La SAS SOFRAT et la SA AXA FRANCE IARD justifient que la SAS SOLENG a réalisé une étude géotechnique pour justification des travaux des voiles par passes contre terre par passes alternées, par la production du dossier d’étude n°R21.05-Indice B.

L’expert judiciaire, Monsieur [C] [Z], n’a pas expressément donné son accord à la mise en cause de la société SOLENG mais dans la note aux parties n°15, a fixé un délai au 15 octobre 2024 pour l’aviser des éventuelles mises en cause envisagées et, par courrier du 27 septembre 2024, les demanderesses l’ont informé de leur intention d’attraire aux opérations d’expertise la société SOLENG.

La SAS SOFRAT et la SA AXA FRANCE IARD justifient ainsi d’un motif légitime à rendre les opérations d’expertise communes et opposables à la SAS SOLENG.

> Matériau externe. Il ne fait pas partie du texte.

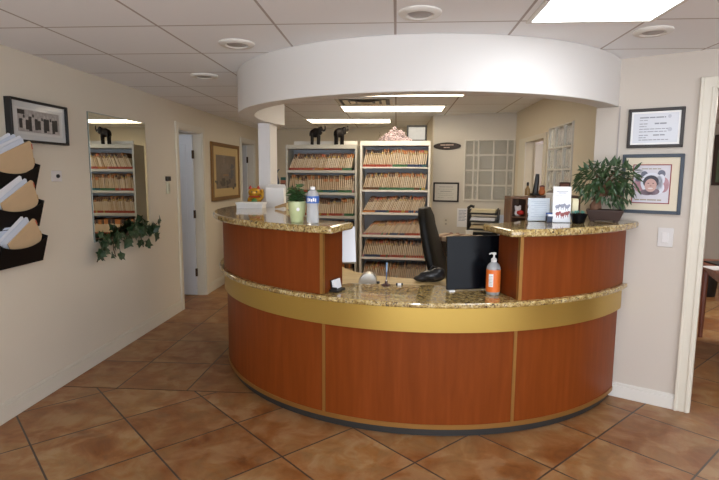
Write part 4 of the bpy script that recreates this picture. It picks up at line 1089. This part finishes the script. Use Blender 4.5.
# ------------------------------------------------------------------ things on the right wing
o = thing('form_stand', 'clear stand with a pale blank-lined form behind the blue box', 'sign holder', (.925, 3.445, ZG), 0)
MB().box(-.068, .068, -.001, .001, .004, .150, Matrix.Rotation(R(-8), 4, 'X')).build('form_sheet', PAPER, o)
CLR = glassy('acrylic', 'f2f6f8', .02, 1.2)
MB().box(-.070, .070, -.006, -.003, 0, .153, Matrix.Rotation(R(-8), 4, 'X')).build('acrylic_face', CLR, o); MB().box(-.070, .070, -.004, .05, 0, .003).build('acrylic_foot', CLR, o)
b = MB()
for k in range(9): b.box(-.05 + .02 * (k % 2), .05, -.0014, -.001, .03 + .012 * k, .0315 + .012 * k, Matrix.Rotation(R(-8), 4, 'X'))
b.build('printed_text', mat('ink_blue', '98a0b4'), o)
o = thing('card_box', 'small navy and white box in front of the pale form', 'box', (.985, 3.395, ZG), 4)
MB().box(-.028, .028, -.018, .018, 0, .038).build('box_body', mat('navy_card', '1f2a44', .4), o, bevel=.002)
MB().box(-.024, .024, -.014, .014, .038, .050).build('white_cards', PAPER, o); MB().box(-.027, .027, .012, .017, .038, .060).build('box_back', mat('navy_blue', '33508e', .4), o, bevel=.001)
o = thing('white_binder', 'narrow white binder standing upright left of the patterned sign', 'binder', (1.020, 3.50, ZG))
MB().box(-.020, .018, -.07, .09, 0, .180).build('cover', WHITE, o, bevel=.003)
MB().box(-.014, .012, -.066, .092, .004, .176).build('pages', PAPER, o)
o = thing('cream_book', 'narrow cream book standing upright right of the patterned sign', 'book', (1.150, 3.50, ZG))
MB().box(-.020, .018, -.06, .08, 0, .148).build('cover', mat('cream_cover', 'e0d5b0', .5), o, bevel=.003)
MB().box(-.013, .011, -.056, .082, .004, .144).build('pages', PAPER, o)
o = thing('sign_holder', 'upright white sign with red and grey animal pattern in a clear holder', 'sign', (1.045, 3.372, ZG), -2)
MB().box(-.053, .053, -.001, .001, .004, .222, Matrix.Rotation(R(-4), 4, 'X')).build('printed_sheet', PAPER, o)
MB().box(-.055, .055, .002, .005, 0, .226, Matrix.Rotation(R(-4), 4, 'X')).build('acrylic_back', WHITEG, o); MB().box(-.055, .055, -.035, .02, 0, .003).build('acrylic_foot', CLR, o)
M4 = Matrix.Rotation(R(-4), 4, 'X')
text_lines_rows = [(-.035, .035, .195, .004), (-.022, .022, .186, .004), (-.04, .04, .168, .002)]
b = MB()
for x0, x1, z, t in text_lines_rows:
    x = x0
    while x < x1: b.box(x, x + .006, -.0015, -.0011, z - t / 2, z + t / 2, M4); x += .008
b.build('printed_text', INK, o)
ga, ra = MB(), MB()
for k, (x, z) in enumerate(((-.028, .10), (.002, .105), (.030, .10), (-.025, .055), (.004, .050), (.030, .058))):
    q = ga if k < 3 else ra
    q.disc(x, z, .014, .012, -.0014 - .00004 * k, 14, M4); q.disc(x + .013, z + .008, .008, .008, -.0014 - .00004 * k, 12, M4)
    for dx in (-.007, .006): q.box(x + dx - .002, x + dx + .002, -.0015, -.0012, z - .024, z - .004, M4)
ga.build('grey_animals', mat('print_grey', '8d90a0', .5, noise=.5, scale=80), o); ra.build('red_animals', mat('print_red', '9a4f50', .5, noise=.5, scale=80), o)

o = thing('succulent_pot', 'small black bowl of blue-green succulents beside the patterned sign', 'potted plant', (1.140, 3.345, ZG))
MB().lathe([(.032, 0), (.036, .004), (.044, .035), (.052, .054), (.053, .060), (.048, .058), (.03, .046), (.001, .045)], n=28).build('bowl', BLACKG, o, smooth=True)
b = MB(); rr = random.Random(5)
for cx, cy, cr in ((-.022, -.006, .024), (.016, -.012, .024), (0, .02, .024), (.034, .012, .016), (-.03, .022, .016)):
    for ring in range(3):
        for k in range(7):
            a = 2 * math.pi * (k + .5 * ring) / 7; r = cr * (1 - ring * .32)
            add_leaf(b, (cx, cy, .060 + .006 * ring), (math.cos(a), math.sin(a), .7 + .6 * ring), (0, 0, 1), r * 1.1, 'leaf')
b.build('rosettes', mat('succulent', '76b8aa', .5, noise=.3, scale=40), o)

BX, BY = 1.355, 3.50
o = thing('bonsai', 'bushy ficus bonsai in a brown rectangular pot on the right granite top', 'bonsai', (BX, BY, ZG), -20)
b = MB(); w0, d0, w1, d1, h = .088, .052, .112, .068, .076
b.add([(-w0, -d0, .010), (w0, -d0, .010), (w0, d0, .010), (-w0, d0, .010), (-w1, -d1, h), (w1, -d1, h), (w1, d1, h), (-w1, d1, h), (-w1 + .010, -d1 + .010, h), (w1 - .010, -d1 + .010, h), (w1 - .010, d1 - .010, h), (-w1 + .010, d1 - .010, h), (-w0, -d0 + .01, h - .012), (w0, -d0 + .01, h - .012), (w0, d0 - .01, h - .012), (-w0, d0 - .01, h - .012)],
      [(3, 2, 1, 0), (0, 1, 5, 4), (1, 2, 6, 5), (2, 3, 7, 6), (3, 0, 4, 7), (4, 5, 9, 8), (5, 6, 10, 9), (6, 7, 11, 10), (7, 4, 8, 11), (8, 9, 13, 12), (9, 10, 14, 13), (10, 11, 15, 14), (11, 8, 12, 15), (12, 13, 14, 15)])
for x in (-.07, .07):
    for y in (-.035, .035): b.box(x - .014, x + .014, y - .012, y + .012, 0, .012)
b.build('pot', mat('pot_brown', '37231b', .55, noise=.15), o, bevel=.003)
MB().ball((0, 0, .066), (.088, .046, .014), 16, 6).build('soil', SOIL, o)
b = MB(); b.tube([(-.055, 0, .060), (-.060, .0, .10), (-.045, .0, .14), (-.025, 0, .19), (-.01, 0, .24)], [.034, .032, .026, .018, .012]); b.tube([(-.075, -.02, .06), (-.072, -.005, .10), (-.052, 0, .14)], [.016, .018, .016]); b.tube([(-.03, .01, .06), (-.035, .005, .10), (-.042, 0, .13)], [.014, .015, .014])
br_ = []
for e in ((.10, -.02, .20), (.13, .0, .28), (.06, .03, .34), (-.08, -.02, .34), (-.12, 0, .24), (-.12, .02, .16), (.02, -.05, .28), (.10, .02, .32), (.13, -.02, .14)):
    b.tube([(-.03, 0, .17), ((e[0] - .03) / 2, e[1] / 2, (e[2] + .19) / 2 + .015), e], [.010, .006, .003], 6); br_.append(e)
b.build('trunk', mat('bark', '6a4a36', .8, noise=.3, scale=30, bump=.5), o, remesh=0, smooth=True)
lf = MB(); rr = random.Random(21)
cnt = 0
while cnt < 560:
    x, y, z = rr.uniform(-.18, .20), rr.uniform(-.12, .09), rr.uniform(.08, .385)
    zc = .265; ex = (x - .005) / .185; ez = (z - zc) / (.125 if z > zc else .19)
    if ex * ex + ez * ez + (y / .11) ** 2 > 1: continue
    if z < .15 and -.09 < x < .04 and rr.random() < .85: continue
    if z < .20 and rr.random() < .45: continue
    out = Vector((ex, y / .12, .15 if z > zc else -.5)).normalized() if abs(ex) + abs(y) > .1 else Vector((rr.uniform(-1, 1), -.5, .3))
    d = out + Vector((rr.uniform(-.8, .8), rr.uniform(-.7, .7), rr.uniform(-1.1, .25)))
    add_leaf(lf, (x, y, z), d, (rr.uniform(-.5, .5), -.5, 1), rr.uniform(.040, .066), 'leaf'); cnt += 1
for k in range(26):                              # upright shoots along the crown
    x = rr.uniform(-.15, .17); add_leaf(lf, (x, rr.uniform(-.06, .06), .360 - abs(x - .01) * .22), (rr.uniform(-.7, .7), rr.uniform(-.4, .2), .8), (0, -1, .3), rr.uniform(.05, .075), 'leaf')
lf.build('foliage', LEAF, o)

# ------------------------------------------------------------------ left of the left cabinet
o = thing('bookcase', 'narrow low bookcase between the post and the grey file cabinet', 'bookcase', (-1.58, 7.16, 0), TH)
b = MB(); b.box(-.14, -.12, 0, .28, 0, 1.36); b.box(.08, .10, 0, .28, 0, 1.36); b.build('side_panel', TRIM, o, bevel=.002)
MB().box(-.14, .10, 0, .28, 1.34, 1.362).build('top_board', TRIM, o, bevel=.002)
for z in (.1, .5, .9): MB().box(-.12, .08, .01, .28, z, z + .018).build('shelf', TRIM, o)
MB().box(-.14, .10, .27, .28, 0, 1.34).build('back_board', TRIM, o)
for k, (h, lb) in enumerate((('7a4038', 'lowest dark red book of the pile beside the grey file cabinet'), ('c07a62', 'salmon book in the middle of the pile beside the grey file cabinet'), ('2d6a60', 'topmost green book of the pile beside the grey file cabinet'))):
    o = thing('book', lb, 'book', (-1.545, 7.24, 1.3625 + .042 * k), TH + 2 * k, 'books beside the grey cabinet')
    MB().box(-.05, .06, -.07, .09, 0, .040).build('cover', mat('book_' + h, h, .5), o, bevel=.003); MB().box(-.045, .056, -.066, .0905, .004, .036).build('pages', PAPER, o)
o = thing('blue_vase', 'slim dark blue vase with two spout tips on the narrow bookcase', 'vase', (-1.662, 7.22, 1.362))
MB().lathe([(.030, 0), (.036, .02), (.032, .09), (.018, .15), (.014, .18)], n=20).build('vase_body', mat('vase_blue', '45506a', .3), o, smooth=True)
b = MB(); b.tube([(0, 0, .17), (.015, 0, .21), (.04, 0, .235)], [.013, .010, .006]); b.tube([(0, 0, .17), (-.012, 0, .22), (-.018, 0, .26)], [.013, .009, .004]); b.build('spout', mat('vase_blue', '45506a'), o, smooth=True)

# ------------------------------------------------------------------ next room, seen through the doorway
o = thing('framed_painting', 'dark framed green landscape painting on the far wall beyond the doorway', 'framed picture', (5.24, 8.199, 1.775))
def paint2(pic, w, h, y):
    b = MB()
    for k in range(40): b.disc(rnd.uniform(-.46, .46) * w, rnd.uniform(-.35, .4) * h, rnd.uniform(.03, .08) * w, rnd.uniform(.03, .09) * h, y - .0003, 10)
    b.build('painted_foliage', mat('art_foliage', '3c4a34', .6, noise=.5, scale=25), pic)
    b = MB()
    for k in range(14): b.disc(rnd.uniform(-.46, .46) * w, rnd.uniform(-.42, .3) * h, .03 * w, .03 * h, y - .0005, 10)
    b.build('painted_blossom', mat('art_blossom', 'a87a6a', .6, noise=.4, scale=30), pic)
frame_set(o, 1.1, .74, .045, .03, mat('frame_darkwood', '3c281c', .4), paint2, None, 0, mat('art_green', '5a6a4c', .5, noise=.4, scale=12))
o = thing('side_table', 'reddish wooden table standing in the room beyond the doorway', 'table', (3.03, 4.51, 0), 70.6)
MB().box(-.58, .60, -.35, .35, .70, .75).build('table_top', RWOOD, o, bevel=.008)
for x in (-.50, .52):
    for y in (-.28, .28): MB().tube([(x, y, .70), (x, y, 0)], [.028, .020]).build('leg', RWOOD, o, smooth=True)
MB().box(-.50, .52, -.28, .28, .63, .70).build('apron', RWOOD, o)
tag(MB().box(-.15, .15, -.11, .11, 0, .012).build('black_folder', BLACKP, bevel=.002), 'black folder lying on the table beyond the doorway', 'folder')
bpy.data.objects['black_folder'].location = (2.99, 4.86, .75)
tag(MB().box(-.15, .12, -.10, .10, 0, .004).build('white_sheet', PAPER), 'white paper sheet lying on the table beyond the doorway, nearest its front edge', 'paper')
bpy.data.objects['white_sheet'].location = (2.82, 4.62, .75)
o = thing('waste_bin', 'black waste bin on the floor behind the table beyond the doorway', 'bin', (4.02, 6.95, 0))
MB().lathe([(.11, 0), (.115, .01), (.145, .33), (.150, .34), (.140, .335), (.108, .02), (.001, .02)], n=28).build('bin_body', BLACKP, o, smooth=True)
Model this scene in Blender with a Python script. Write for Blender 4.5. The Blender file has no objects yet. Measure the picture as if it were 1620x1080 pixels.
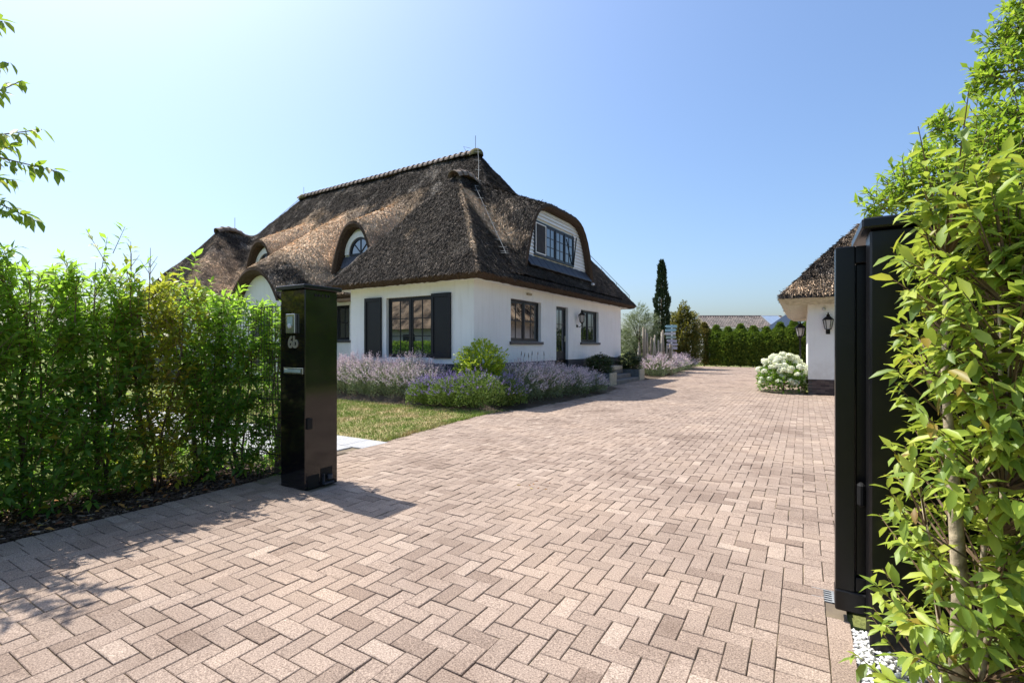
import bpy, math, random
import numpy as np
from mathutils import Vector, Matrix
rng = np.random.default_rng(7); random.seed(7)
R = math.radians
scene = bpy.context.scene
COL = scene.collection

# ------------------------------------------------------------------ camera, sky, sun, exposure
CAM_H, CAM_F, HZ, YAW = 1.43, 770.0, 548.0, 30.9
cd = bpy.data.cameras.new('camera'); cam = bpy.data.objects.new('camera', cd); COL.objects.link(cam)
cam.location = (0, 0, CAM_H); cam.rotation_euler = (R(90), 0, R(YAW))
cd.sensor_width = 36; cd.lens = CAM_F / 1620 * 36; cd.shift_y = (HZ - 540) / 1620
cd.clip_start = .05; cd.clip_end = 3000
scene.camera = cam
SUN = Vector((-1.2, .15, 2.04)).normalized()
world = bpy.data.worlds.new('World'); scene.world = world; world.use_nodes = True
nt = world.node_tree; bg = nt.nodes['Background']
sky = nt.nodes.new('ShaderNodeTexSky'); sky.sky_type = 'NISHITA'; sky.sun_disc = False
sky.sun_elevation = math.asin(SUN.z); sky.sun_rotation = math.atan2(SUN.x, SUN.y)
sky.altitude = 0; sky.air_density = 1.15; sky.dust_density = 2.5; sky.ozone_density = 7.5
nt.links.new(sky.outputs[0], bg.inputs[0]); bg.inputs[1].default_value = .146
sd = bpy.data.lights.new('sun', 'SUN'); so = bpy.data.objects.new('sun', sd); COL.objects.link(so)
sd.energy = 5.0; sd.angle = R(.5); sd.color = (1, .95, .87)
so.rotation_euler = SUN.to_track_quat('Z', 'Y').to_euler(); so.location = (-20, 3, 40)
vs = scene.view_settings; vs.view_transform = 'Standard'; vs.look = 'None'; vs.gamma = 1
vs.use_curve_mapping = False; vs.exposure = .52
scene.cycles.max_bounces = 8; scene.cycles.transparent_max_bounces = 6

S_, C_ = math.sin(R(YAW)), math.cos(R(YAW))
def at(u, v, d):                      # point of the place seen at (u, v) at depth d
    t = (u - 810) / CAM_F
    return Vector((d * (t * C_ - S_), d * (t * S_ + C_), CAM_H - (v - HZ) / CAM_F * d))
def proj(P):
    P = np.atleast_2d(P); r = P[:, 0] * C_ + P[:, 1] * S_; d = -P[:, 0] * S_ + P[:, 1] * C_
    dd = np.where(d > .05, d, .05)
    return 810 + CAM_F * r / dd, HZ - CAM_F * (P[:, 2] - CAM_H) / dd, d

# ------------------------------------------------------------------ helpers
def link(name, data, parent=None, loc=(0, 0, 0)):
    o = bpy.data.objects.new(name, data); COL.objects.link(o); o.location = loc
    if parent: o.parent = parent
    return o
def tag(o, label=None, cat=None, group=None, kind=None):
    if label: o['label'] = label
    if cat: o['category'] = cat
    if group: o['group'] = group
    if kind: o['kind'] = kind
    return o
def thing(name, label, cat, loc=(0, 0, 0), rz=0, group=None):
    o = link(name, None, None, loc); o.rotation_euler.z = rz; o.empty_display_size = .2
    return tag(o, label, cat, group)
def mesh_arrays(name, V, tris=None, quads=None, mat=None, smooth=False, attr=None):
    V = np.asarray(V, np.float32); m = bpy.data.meshes.new(name)
    nt_ = 0 if tris is None else len(tris); nq = 0 if quads is None else len(quads)
    m.vertices.add(len(V)); m.vertices.foreach_set('co', V.ravel())
    idx = np.concatenate([np.asarray(a, np.int32).ravel() for a in (tris, quads) if a is not None and len(a)])
    m.loops.add(len(idx)); m.loops.foreach_set('vertex_index', idx)
    st = np.concatenate([np.arange(nt_) * 3, nt_ * 3 + np.arange(nq) * 4]).astype(np.int32)
    m.polygons.add(nt_ + nq); m.polygons.foreach_set('loop_start', st)
    m.polygons.foreach_set('use_smooth', np.full(nt_ + nq, smooth))
    m.update(calc_edges=True)
    if attr is not None:
        for k, a in attr.items():
            at_ = m.attributes.new(k, 'FLOAT', 'POINT'); at_.data.foreach_set('value', np.asarray(a, np.float32))
    if mat: m.materials.append(mat)
    return m
class MB:
    def __init__(s): s.v = []; s.f = []
    def quad(s, a, b, c, d):
        n = len(s.v); s.v += [tuple(a), tuple(b), tuple(c), tuple(d)]; s.f.append((n, n+1, n+2, n+3)); return s
    def poly(s, pts):
        n = len(s.v); s.v += [tuple(p) for p in pts]; s.f.append(tuple(range(n, n+len(pts)))); return s
    def obox(s, o, u, v, w, ch=0):    # corner o, edge vectors u v w
        o, u, v, w = map(Vector, (o, u, v, w)); n = len(s.v)
        if u.cross(v).dot(w) < 0: u, v = v, u
        if ch <= 0:
            s.v += [tuple(p) for p in (o, o+u, o+u+v, o+v, o+w, o+u+w, o+u+v+w, o+v+w)]
            s.f += [tuple(n+i for i in q) for q in ((0,3,2,1),(4,5,6,7),(0,1,5,4),(1,2,6,5),(2,3,7,6),(3,0,4,7))]
        else:
            c = o + (u+v+w)/2; hu, hv, hw = u.length/2, v.length/2, w.length/2; a = [u.normalized(), v.normalized(), w.normalized()]; h = [hu, hv, hw]
            ch = min(ch, .45*min(h)*2)
            idx = {}
            for sx in (-1,1):
                for sy in (-1,1):
                    for sz in (-1,1):
                        sg = (sx,sy,sz)
                        for ax in range(3):
                            p = c.copy()
                            for k in range(3): p += a[k]*sg[k]*(h[k] if k == ax else h[k]-ch)
                            idx[(sg,ax)] = len(s.v); s.v.append(tuple(p))
            def g(sg, ax): return idx[(tuple(sg), ax)]
            def addf(l):
                pts = [Vector(s.v[i]) for i in l]; nn = (pts[1]-pts[0]).cross(pts[2]-pts[1]); m = sum(pts, Vector())/len(pts)
                s.f.append(tuple(l) if nn.dot(m-c) > 0 else tuple(reversed(l)))
            for ax in range(3):
                b, d = [k for k in range(3) if k != ax]
                for sa in (-1,1):
                    l = []
                    for sb, sd_ in ((-1,-1),(1,-1),(1,1),(-1,1)):
                        q = [0,0,0]; q[ax] = sa; q[b] = sb; q[d] = sd_; l.append(g(q, ax))
                    addf(l)
                for sb in (-1,1):
                    for sd_ in (-1,1):
                        q0 = [0,0,0]; q0[ax] = -1; q0[b] = sb; q0[d] = sd_; q1 = list(q0); q1[ax] = 1
                        addf([g(q0,b), g(q1,b), g(q1,d), g(q0,d)])
            for sx in (-1,1):
                for sy in (-1,1):
                    for sz in (-1,1): addf([g((sx,sy,sz),k) for k in range(3)])
        return s
    def box(s, x0, x1, y0, y1, z0, z1, ch=0): return s.obox((x0,y0,z0), (x1-x0,0,0), (0,y1-y0,0), (0,0,z1-z0), ch)
    def tube(s, pts, rad, n=6, cap=True):
        pts = [Vector(p) for p in pts]; rad = rad if hasattr(rad, '__len__') else [rad]*len(pts); base = len(s.v)
        for i, p in enumerate(pts):
            t = (pts[min(i+1, len(pts)-1)] - pts[max(i-1, 0)]).normalized()
            a = t.cross(Vector((.31,.22,.92)) if abs(t.z) < .9 else Vector((1,.1,0))).normalized(); b = t.cross(a)
            for k in range(n):
                an = 2*math.pi*k/n; s.v.append(tuple(p + (a*math.cos(an) + b*math.sin(an))*rad[i]))
        for i in range(len(pts)-1):
            for k in range(n):
                s.f.append((base+i*n+k, base+i*n+(k+1)%n, base+(i+1)*n+(k+1)%n, base+(i+1)*n+k))
        if cap: s.f += [tuple(base+k for k in range(n))[::-1], tuple(base+(len(pts)-1)*n+k for k in range(n))]
        return s
    def lathe(s, prof, c=(0,0,0), n=12):
        b = len(s.v)
        for r, z in prof:
            for k in range(n): an = 2*math.pi*k/n; s.v.append((c[0]+r*math.cos(an), c[1]+r*math.sin(an), c[2]+z))
        for i in range(len(prof)-1):
            for k in range(n): s.f.append((b+i*n+k, b+i*n+(k+1)%n, b+(i+1)*n+(k+1)%n, b+(i+1)*n+k))
        return s
    def mesh(s, name, mat, smooth=False):
        m = bpy.data.meshes.new(name); m.from_pydata(s.v, [], s.f); m.materials.append(mat)
        if smooth:
            m.polygons.foreach_set('use_smooth', [True]*len(m.polygons))
        m.update(); return m
    def build(s, name, mat, parent=None, smooth=False, loc=(0,0,0)): return link(name, s.mesh(name, mat, smooth), parent, loc)

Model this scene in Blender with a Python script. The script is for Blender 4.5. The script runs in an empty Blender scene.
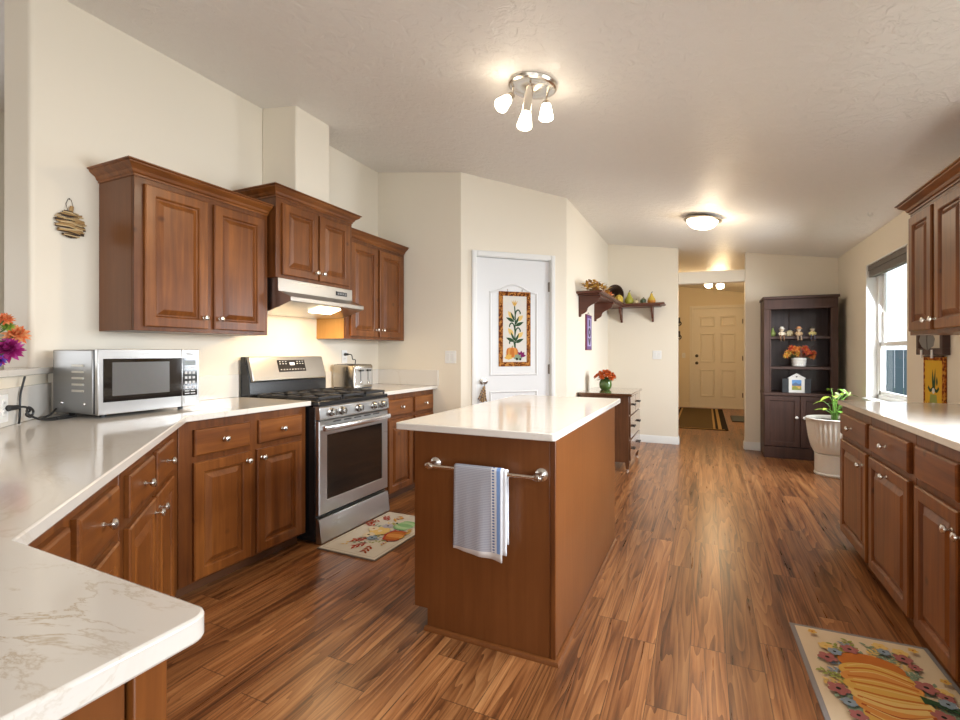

Au regard de ces éléments, il sera donc fait droit à la demande, aux frais avancés de la SAS SOFRAT et la SA AXA FRANCE IARD, dans les termes du dispositif ci-dessous.

Sur les dépens

En l’absence de partie succombante au sens de l’article 696 du code de procédure civile, il y a lieu de laisser les dépens à la charge de la SAS SOFRAT et la SA AXA FRANCE IARD.

PAR CES MOTIFS

Le juge des référés, statuant publiquement par ordonnance réputée contradictoire et en premier ressort ;

DECLARE communes et opposables à la SAS SOLENG, les opérations d’expertise ordonnées par l’ordonnance du 29 octobre 2021 désignant Monsieur [C] [Z] en qualité d’expert judiciaire ;

DIT que la SAS SOFRAT et la SA AXA FRANCE IARD, communiqueront sans délai à la SAS SOLENG, l’ensemble des pièces déjà produites par les parties ainsi que les notes rédigées par l’expert ;

DIT que l’expert devra convoquer la SAS SOLENG, à la prochaine réunion d’expertise au cours de laquelle elle sera informée des diligences déjà accomplies et invitée à formuler ses observations ;

IMPARTIT à l’expert un délai supplémentaire d’un mois pour déposer son rapport ;

FIXE à la somme de 1.500 (mille cinq cents) euros la provision complémentaire à valoir sur la rémunération de l’expert qui devra être consignée par la SAS SOFRAT et la SA AXA FRANCE IARD, entre les mains du régisseur d’avances et de recettes de ce tribunal, [Adresse 6] à EVRY-COURCOURONNES ([Courriel 8], Tél : [XXXXXXXX01] ou [XXXXXXXX05]), dans le délai de 6 semaines à compter de la délivrance par le greffe aux parties de la présente ordonnance, sans autre avis ;

DIT que, faute de consignation par la SAS SOFRAT et la SA AXA FRANCE IARD de la part de cette consignation lui revenant dans ce délai impératif, l’extension de la mission de l’expert à la SAS SOLENG sera caduque et privée de tout effet ;

INFORME la partie intéressée qu’elle pourra être invitée par l’expert à l’utilisation d’OPALEXE, outil de gestion dématérialisée de l’expertise ;

DIT que dans l’hypothèse où la présente décision est portée à la connaissance de l’expert après dépôt de son rapport, ses dispositions seront caduques ;

DIT qu’en déposant son rapport, l’expert adressera aux parties et à leurs conseils une copie de sa demande de rémunération ;

LAISSE les dépens à la charge de la SAS SOFRAT et de la SA AXA FRANCE IARD.

Ainsi fait et prononcé par mise à disposition au greffe, le 10 janvier 2025, et nous avons signé avec le greffier.